→ **Written task**
Reproduce each line exactly. Skip none.

******************************

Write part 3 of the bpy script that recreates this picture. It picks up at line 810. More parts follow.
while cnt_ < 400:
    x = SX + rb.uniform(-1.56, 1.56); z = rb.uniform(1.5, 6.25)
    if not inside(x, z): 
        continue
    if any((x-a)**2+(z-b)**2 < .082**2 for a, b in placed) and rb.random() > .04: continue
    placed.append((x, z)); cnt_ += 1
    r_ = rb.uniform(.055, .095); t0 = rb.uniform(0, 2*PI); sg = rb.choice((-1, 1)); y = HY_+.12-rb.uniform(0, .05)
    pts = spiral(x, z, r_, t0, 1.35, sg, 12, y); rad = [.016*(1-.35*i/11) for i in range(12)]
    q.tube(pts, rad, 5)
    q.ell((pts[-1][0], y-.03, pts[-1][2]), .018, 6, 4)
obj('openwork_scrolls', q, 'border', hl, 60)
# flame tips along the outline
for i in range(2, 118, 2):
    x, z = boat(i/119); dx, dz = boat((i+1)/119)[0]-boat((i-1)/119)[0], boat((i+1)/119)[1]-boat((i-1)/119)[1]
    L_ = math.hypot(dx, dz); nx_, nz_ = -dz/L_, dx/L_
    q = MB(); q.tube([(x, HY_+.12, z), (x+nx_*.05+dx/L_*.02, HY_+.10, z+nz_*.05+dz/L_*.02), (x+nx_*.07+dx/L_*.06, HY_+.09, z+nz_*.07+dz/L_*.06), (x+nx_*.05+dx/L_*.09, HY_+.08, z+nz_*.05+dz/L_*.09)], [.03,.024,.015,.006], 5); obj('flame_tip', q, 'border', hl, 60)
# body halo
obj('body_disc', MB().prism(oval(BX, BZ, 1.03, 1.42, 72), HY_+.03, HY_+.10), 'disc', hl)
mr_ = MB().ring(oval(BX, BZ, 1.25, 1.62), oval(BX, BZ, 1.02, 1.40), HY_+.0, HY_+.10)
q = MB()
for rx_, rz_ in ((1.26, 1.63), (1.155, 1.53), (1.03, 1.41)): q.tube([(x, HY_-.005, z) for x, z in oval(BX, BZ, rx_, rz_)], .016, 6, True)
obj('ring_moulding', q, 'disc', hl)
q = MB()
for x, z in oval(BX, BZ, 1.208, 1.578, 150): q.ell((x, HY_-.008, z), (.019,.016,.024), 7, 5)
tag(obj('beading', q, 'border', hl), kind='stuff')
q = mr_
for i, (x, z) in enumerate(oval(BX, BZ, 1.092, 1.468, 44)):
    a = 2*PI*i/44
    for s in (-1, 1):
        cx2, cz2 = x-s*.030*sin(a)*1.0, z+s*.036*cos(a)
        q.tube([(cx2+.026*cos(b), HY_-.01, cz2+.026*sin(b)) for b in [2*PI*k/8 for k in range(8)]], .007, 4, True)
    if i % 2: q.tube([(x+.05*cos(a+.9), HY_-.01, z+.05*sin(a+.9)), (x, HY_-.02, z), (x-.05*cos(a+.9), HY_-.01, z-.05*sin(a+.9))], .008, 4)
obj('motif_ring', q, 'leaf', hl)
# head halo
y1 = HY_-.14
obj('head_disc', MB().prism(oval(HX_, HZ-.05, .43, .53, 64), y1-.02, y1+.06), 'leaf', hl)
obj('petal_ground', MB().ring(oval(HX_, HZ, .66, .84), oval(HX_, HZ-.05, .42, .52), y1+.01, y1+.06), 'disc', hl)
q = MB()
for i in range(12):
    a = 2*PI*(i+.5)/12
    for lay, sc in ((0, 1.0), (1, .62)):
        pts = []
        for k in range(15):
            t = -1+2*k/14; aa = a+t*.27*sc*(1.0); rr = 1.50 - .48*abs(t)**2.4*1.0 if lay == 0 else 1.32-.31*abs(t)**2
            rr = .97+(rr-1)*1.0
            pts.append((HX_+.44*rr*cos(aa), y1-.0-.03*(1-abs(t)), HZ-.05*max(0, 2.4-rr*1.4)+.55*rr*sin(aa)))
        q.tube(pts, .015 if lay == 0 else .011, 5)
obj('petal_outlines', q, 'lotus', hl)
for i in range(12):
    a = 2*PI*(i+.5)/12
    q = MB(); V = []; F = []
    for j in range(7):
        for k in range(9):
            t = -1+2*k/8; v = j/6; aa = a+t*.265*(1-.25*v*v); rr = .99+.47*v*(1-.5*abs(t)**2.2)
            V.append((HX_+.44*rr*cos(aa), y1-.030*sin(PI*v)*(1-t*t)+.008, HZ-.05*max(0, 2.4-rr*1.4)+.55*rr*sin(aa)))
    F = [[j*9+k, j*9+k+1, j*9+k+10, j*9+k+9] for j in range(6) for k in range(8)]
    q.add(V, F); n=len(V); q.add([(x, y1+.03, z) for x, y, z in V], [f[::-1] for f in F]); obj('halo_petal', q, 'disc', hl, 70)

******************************

→ **Response to this task**
Write part 3 of the bpy script that recreates this picture. It picks up at line 810. More parts follow.
while cnt_ < 400:
    x = SX + rb.uniform(-1.56, 1.56); z = rb.uniform(1.5, 6.25)
    if not inside(x, z): 
        continue
    if any((x-a)**2+(z-b)**2 < .082**2 for a, b in placed) and rb.random() > .04: continue
    placed.append((x, z)); cnt_ += 1
    r_ = rb.uniform(.055, .095); t0 = rb.uniform(0, 2*PI); sg = rb.choice((-1, 1)); y = HY_+.12-rb.uniform(0, .05)
    pts = spiral(x, z, r_, t0, 1.35, sg, 12, y); rad = [.016*(1-.35*i/11) for i in range(12)]
    q.tube(pts, rad, 5)
    q.ell((pts[-1][0], y-.03, pts[-1][2]), .018, 6, 4)
obj('openwork_scrolls', q, 'border', hl, 60)
# flame tips along the outline
for i in range(2, 118, 2):
    x, z = boat(i/119); dx, dz = boat((i+1)/119)[0]-boat((i-1)/119)[0], boat((i+1)/119)[1]-boat((i-1)/119)[1]
    L_ = math.hypot(dx, dz); nx_, nz_ = -dz/L_, dx/L_
    q = MB(); q.tube([(x, HY_+.12, z), (x+nx_*.05+dx/L_*.02, HY_+.10, z+nz_*.05+dz/L_*.02), (x+nx_*.07+dx/L_*.06, HY_+.09, z+nz_*.07+dz/L_*.06), (x+nx_*.05+dx/L_*.09, HY_+.08, z+nz_*.05+dz/L_*.09)], [.03,.024,.015,.006], 5); obj('flame_tip', q, 'border', hl, 60)
# body halo
obj('body_disc', MB().prism(oval(BX, BZ, 1.03, 1.42, 72), HY_+.03, HY_+.10), 'disc', hl)
mr_ = MB().ring(oval(BX, BZ, 1.25, 1.62), oval(BX, BZ, 1.02, 1.40), HY_+.0, HY_+.10)
q = MB()
for rx_, rz_ in ((1.26, 1.63), (1.155, 1.53), (1.03, 1.41)): q.tube([(x, HY_-.005, z) for x, z in oval(BX, BZ, rx_, rz_)], .016, 6, True)
obj('ring_moulding', q, 'disc', hl)
q = MB()
for x, z in oval(BX, BZ, 1.208, 1.578, 150): q.ell((x, HY_-.008, z), (.019,.016,.024), 7, 5)
tag(obj('beading', q, 'border', hl), kind='stuff')
q = mr_
for i, (x, z) in enumerate(oval(BX, BZ, 1.092, 1.468, 44)):
    a = 2*PI*i/44
    for s in (-1, 1):
        cx2, cz2 = x-s*.030*sin(a)*1.0, z+s*.036*cos(a)
        q.tube([(cx2+.026*cos(b), HY_-.01, cz2+.026*sin(b)) for b in [2*PI*k/8 for k in range(8)]], .007, 4, True)
    if i % 2: q.tube([(x+.05*cos(a+.9), HY_-.01, z+.05*sin(a+.9)), (x, HY_-.02, z), (x-.05*cos(a+.9), HY_-.01, z-.05*sin(a+.9))], .008, 4)
obj('motif_ring', q, 'leaf', hl)
# head halo
y1 = HY_-.14
obj('head_disc', MB().prism(oval(HX_, HZ-.05, .43, .53, 64), y1-.02, y1+.06), 'leaf', hl)
obj('petal_ground', MB().ring(oval(HX_, HZ, .66, .84), oval(HX_, HZ-.05, .42, .52), y1+.01, y1+.06), 'disc', hl)
q = MB()
for i in range(12):
    a = 2*PI*(i+.5)/12
    for lay, sc in ((0, 1.0), (1, .62)):
        pts = []
        for k in range(15):
            t = -1+2*k/14; aa = a+t*.27*sc*(1.0); rr = 1.50 - .48*abs(t)**2.4*1.0 if lay == 0 else 1.32-.31*abs(t)**2
            rr = .97+(rr-1)*1.0
            pts.append((HX_+.44*rr*cos(aa), y1-.0-.03*(1-abs(t)), HZ-.05*max(0, 2.4-rr*1.4)+.55*rr*sin(aa)))
        q.tube(pts, .015 if lay == 0 else .011, 5)
obj('petal_outlines', q, 'lotus', hl)
for i in range(12):
    a = 2*PI*(i+.5)/12
    q = MB(); V = []; F = []
    for j in range(7):
        for k in range(9):
            t = -1+2*k/8; v = j/6; aa = a+t*.265*(1-.25*v*v); rr = .99+.47*v*(1-.5*abs(t)**2.2)
            V.append((HX_+.44*rr*cos(aa), y1-.030*sin(PI*v)*(1-t*t)+.008, HZ-.05*max(0, 2.4-rr*1.4)+.55*rr*sin(aa)))
    F = [[j*9+k, j*9+k+1, j*9+k+10, j*9+k+9] for j in range(6) for k in range(8)]
    q.add(V, F); n=len(V); q.add([(x, y1+.03, z) for x, y, z in V], [f[::-1] for f in F]); obj('halo_petal', q, 'disc', hl, 70)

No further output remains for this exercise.